BTW I used debuggers on Z80, as well, although rudimentary, NMI proved to be helpful.
I never found things like DDT to be of much practical use, though later in the Z80 era we attained the luxury of a logic analyser which could clip onto the CPU and give instant disassembly; at an earlier and less wealthy period when tracing a particularly pernicious bug we built the "bug snaffler" which was a bunch of TTL and LEDs that watched for writes to a particular location (set on DIP switches) and captured the address of the instruction doing the write.

But in all of this I'm not saying "I'll never touch Picoprobe+GDB", which would be foolish, and certainly not "nobody should use Picoprobe+GDB" which would be ridiculous. In actual fact, I do have some picoprobes lying around (actually a custom one built for in-system programming of a product in an awkward case that you can't get fingers in to attach a cable but can poke in a long, thin PCB with a picoprobe on it).

Bottom line with all of this is that setting up a debugging configuration is an investment of time - both for each one-off instance of a problem to be solved, and overall building skill with a particular tool. Out of the range of all possible problems, some are most easily solved with a GDB-style debugger, many can be solved equally easily by multiple methods, and some can't be solved by debuggers at all.

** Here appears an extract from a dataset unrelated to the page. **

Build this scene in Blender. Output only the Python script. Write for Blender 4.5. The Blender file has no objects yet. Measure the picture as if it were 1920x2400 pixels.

So for the type of work I do, with the type of hardware I work with, the variety (meaning I can't afford to invest much time in a one-purpose tool) and my past experience, I usually pick printf-debugging as the tool most likely to solve my problem with the least investment of effort. I can well respect that the equation is different for other people, and indeed I'm open to using different tools myself if they appear to offer a lower-effort solution to a particular problem. The RTT looks like it might help me sufficiently often that I intend to invest some effort bringing it into my environment; the trace buffer stuff you've been doing in other threads looks like it can solve some problems that other tools cannot reach, but needs enough effort that I think I'll need to wait until I'm desperate to justify the investment.